La stratégie, c’est l’art de l’action. « Elle se structure en fonction des espaces de liberté dont dispose l’acteur-stratège pour y concevoir et conduire son action » (Desportes/2018). Plus les espaces de liberté sont ouverts, plus les potentiels deviennent importants, que ce soit dans sa définition ou sa réalisation. Sa force dépend ainsi du pouvoir détenu par l’acteur-stratège pour les ouvrir.
L’importance du pouvoir « pour »
Ce mot est banni des réseaux sociaux depuis une décennie, le considérant avant tout comme une contrainte exercée sur les salariés, associée à la vision taylorienne du travail et le command and control. On oublie ainsi qu’il est là prioritairement pour renforcer l’action. La remise en cause du pouvoir « sur » ne devrait pas oblitérer celui du pouvoir « pour ». Ceci d’autant plus que l’ouverture d’un espace de liberté ne dépend pas exclusivement du pouvoir initial détenu par l’acteur-stratège. Celui-ci peut lui être conféré via un contexte particulier tel que le chaos faisant suite à une crise.

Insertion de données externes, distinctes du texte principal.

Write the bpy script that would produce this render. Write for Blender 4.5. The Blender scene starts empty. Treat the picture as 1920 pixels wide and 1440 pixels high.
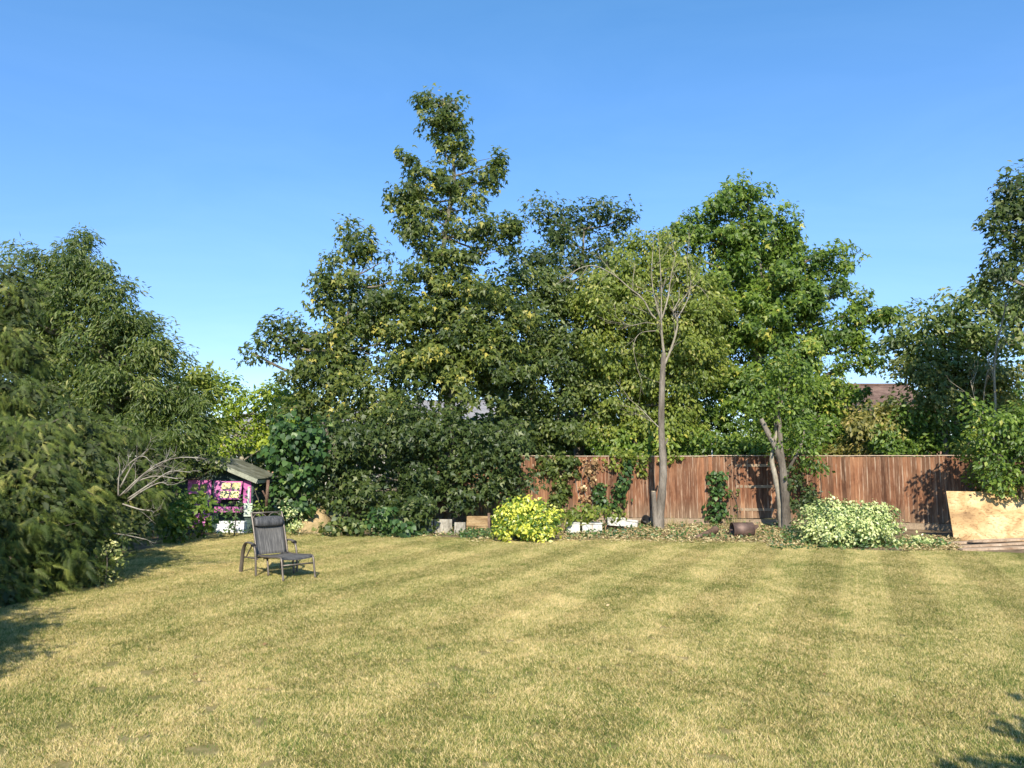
import bpy, math, random
import numpy as np
from mathutils import Vector
random.seed(7); rng = np.random.default_rng(11)
R = math.radians
sc = bpy.context.scene
C = sc.collection

# ------------------------------------------------------------------ camera, sky, sun, exposure
F = 1450.0; H = 1.70; PITCH = math.atan(142 / F)
cam_d = bpy.data.cameras.new('camera'); cam = bpy.data.objects.new('camera', cam_d); C.objects.link(cam)
cam.location = (0, 0, H); cam.rotation_euler = (math.pi / 2 + PITCH, 0, 0)
cam_d.sensor_fit = 'HORIZONTAL'; cam_d.sensor_width = 36.0; cam_d.lens = 36.0 * F / 1920.0
cam_d.clip_start = 0.05; cam_d.clip_end = 3000
sc.camera = cam
SUN_EL = 38.4; SUN_AZ = 180.5          # compass bearing of the sun, +Y = 0, clockwise: almost straight behind the camera
world = bpy.data.worlds.new('World'); sc.world = world; world.use_nodes = True
wn = world.node_tree.nodes; wl = world.node_tree.links
bg = wn['Background']
sky = wn.new('ShaderNodeTexSky'); sky.sky_type = 'NISHITA'; sky.sun_disc = False
sky.sun_elevation = R(SUN_EL); sky.sun_rotation = R(SUN_AZ)
sky.air_density = 1.0; sky.dust_density = 0.0; sky.ozone_density = 3.0; sky.altitude = 50
tint_ = wn.new('ShaderNodeMix'); tint_.data_type = 'RGBA'; tint_.blend_type = 'MULTIPLY'; tint_.inputs[0].default_value = 1.0
# the phone's deeper, bluer rendering of the clear sky: paler towards the horizon all round
tcw = wn.new('ShaderNodeTexCoord'); sxw = wn.new('ShaderNodeSeparateXYZ'); wl.new(tcw.outputs['Generated'], sxw.inputs[0])
rw = wn.new('ShaderNodeValToRGB'); wl.new(sxw.outputs[2], rw.inputs[0]); rw.color_ramp.elements.new(0.3)
for e_, (p_, c_) in zip(rw.color_ramp.elements, ((0.12, (.60, .68, .80)), (0.30, (.63, .83, 1.0)), (0.55, (.58, .94, 1.02)))): e_.position = p_; e_.color = (*c_, 1)
sc_ = wn.new('ShaderNodeMix'); sc_.data_type = 'RGBA'; sc_.blend_type = 'MULTIPLY'; sc_.inputs[0].default_value = 1.0; sc_.inputs[7].default_value = (1.10, 1.10, 1.18, 1)
wl.new(rw.outputs[0], sc_.inputs[6])
mpw = wn.new('ShaderNodeMapping'); mpw.inputs['Scale'].default_value = (1.2, 1.2, 5); wl.new(tcw.outputs['Generated'], mpw.inputs[0])
nw = wn.new('ShaderNodeTexNoise'); nw.inputs['Scale'].default_value = 2.2; nw.inputs['Detail'].default_value = 7; nw.inputs['Roughness'].default_value = .62; nw.inputs['Distortion'].default_value = .8; wl.new(mpw.outputs[0], nw.inputs['Vector'])
rn = wn.new('ShaderNodeValToRGB'); rn.color_ramp.elements[0].position = .35; rn.color_ramp.elements[0].color = (.97, .985, .99, 1); rn.color_ramp.elements[1].position = .78; rn.color_ramp.elements[1].color = (1.12, 1.06, 1.02, 1); wl.new(nw.outputs[0], rn.inputs[0])
wisp = wn.new('ShaderNodeMix'); wisp.data_type = 'RGBA'; wisp.blend_type = 'MULTIPLY'; wisp.inputs[0].default_value = 1.0; wl.new(sc_.outputs[2], wisp.inputs[6]); wl.new(rn.outputs[0], wisp.inputs[7]); wl.new(wisp.outputs[2], tint_.inputs[7])
wl.new(sky.outputs[0], tint_.inputs[6]); wl.new(tint_.outputs[2], bg.inputs[0]); bg.inputs[1].default_value = 0.14
sun_d = bpy.data.lights.new('sun', 'SUN'); sun = bpy.data.objects.new('sun', sun_d); C.objects.link(sun)
sun_d.energy = 5.0; sun_d.angle = R(0.53); sun_d.color = (1.0, 0.93, 0.80)
a = R(SUN_AZ); e = R(SUN_EL)
to_sun = Vector((math.sin(a) * math.cos(e), math.cos(a) * math.cos(e), math.sin(e)))
sun.rotation_euler = to_sun.to_track_quat('Z', 'Y').to_euler(); sun.location = (0, -20, 30)
sc.view_settings.view_transform = 'Standard'; sc.view_settings.look = 'None'
sc.view_settings.gamma = 1.0; sc.view_settings.use_curve_mapping = False
sc.view_settings.exposure = 0.6
sc.render.engine = 'CYCLES'
sc.cycles.max_bounces = 6; sc.cycles.diffuse_bounces = 3; sc.cycles.transmission_bounces = 3; sc.cycles.glossy_bounces = 2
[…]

La mise en place du travail confiné en est un cas d’école unique. Il a su notamment réduire la variable temps à un résultat proche de 0 à l’échelle des transformations de cette importance. Suivant les entreprises, la transformation s’est effectuée entre quelques heures et quelques jours là où il faut classiquement plusieurs mois. Les stratégies mises en œuvre ont vu s’ouvrir un espace de liberté exceptionnel dans l’histoire des organisations. Ceci s’est caractérisé par des déblocages de tout ordre avec 2 leviers essentiels ayant permis ce succès généralisé.
2 leviers essentiels pour réduire la variable temps
Le 1er est un classique des situations de chaos. Ce dernier offre la possibilité de faire tomber divers freins dans les transformations mises en œuvre comme les croyances et les dogmes. Dans le cadre du travail confiné, des croyances sont tombées autour des métiers dits « télétravaillable » et bien entendu la vision dogmatique d’entreprises qui refusaient par principe le télétravail. Le chaos a la particularité de « déverrouiller des portes » (débloquer des espaces de liberté) que l’acteur-stratège aura la charge d’ouvrir (Le Morlec/2022). Le fait que la stratégie place la variable temps au cœur du projet et non comme conséquence de la mise en œuvre des actions, constitue par nature un facteur de réduction significatif de celle-ci. Ce qui a permis de l’amener à ce niveau proche de 0 est le facteur complémentaire « non négociable » qui a été appliqué. Il fallait que la transformation soit quasi immédiate. Utiliser le facteur « non négociable » dans la définition d’une stratégie constitue un levier puissant pour la réussite de celui-ci avec des conséquences sur ce qui de fait devient alors accessoire. Le « non négociable » ne s’inscrit pas comme une priorité de plus parmi celles déjà en place. Ce qui fait son caractère exceptionnel, c’est que les objectifs de l’entreprise qui entreraient en conflit avec celui-ci deviennent non prioritaires. Ceci implique l’acceptation d’une perte de performance sur ces derniers jusqu’à potentiellement l’abandon de certains durant la réalisation de la stratégie.
Des effets accélérateurs
L’effet accélérateur du facteur « non négociable » réduit les potentiels effets négatifs sur les autres projets ou encore le base business. Ceci n’est pas simplement la conséquence d’une réallocation des moyens. Il a un impact direct sur l’effet silo et la coopération avec un levier mobilisateur hors normes. Il fait appel à la créativité pour trouver des solutions par nature innovantes, que ce soit dans la mise en œuvre de la stratégie ou pour réduire les effets négatifs sur le reste de l’activité. Parmi les autres freins majeurs que peut faire tomber le facteur « non négociable », on trouve les process, les règles ou normes. Nombre d’entre eux ont été mis de côté pendant la période de travail confiné. Ces 2 leviers ont la particularité d’avoir un effet immédiat sur la réalisation des actions (croyances, dogmes, abandon temporaire de règles internes) ou encore un effet accélérateur avec les moyens qu’il libère ou encore qu’il génère (coopération, mobilisation).
On a ici 2 conditions nécessaires de la réduction à 0 ou presque de la variable temps dans la mise en place du travail confiné. Parmi toutes les questions que soulève cet évènement unique dans l’histoire des organisations se pose ainsi celle de l’excès de règles et de normes. Quand elles rendent « tout » non négociable, ne font-elles pas entrer l’entreprise dans la bureaucratie et donc l’immobilisme ?
Le facteur « non négociable » est utilisé également dans le cadre de stratégies Business. Il dépend alors pleinement du pouvoir de l’acteur-stratège dans sa capacité à décider ce qu’il est prêt à perdre un temps donné pour le succès de sa stratégie.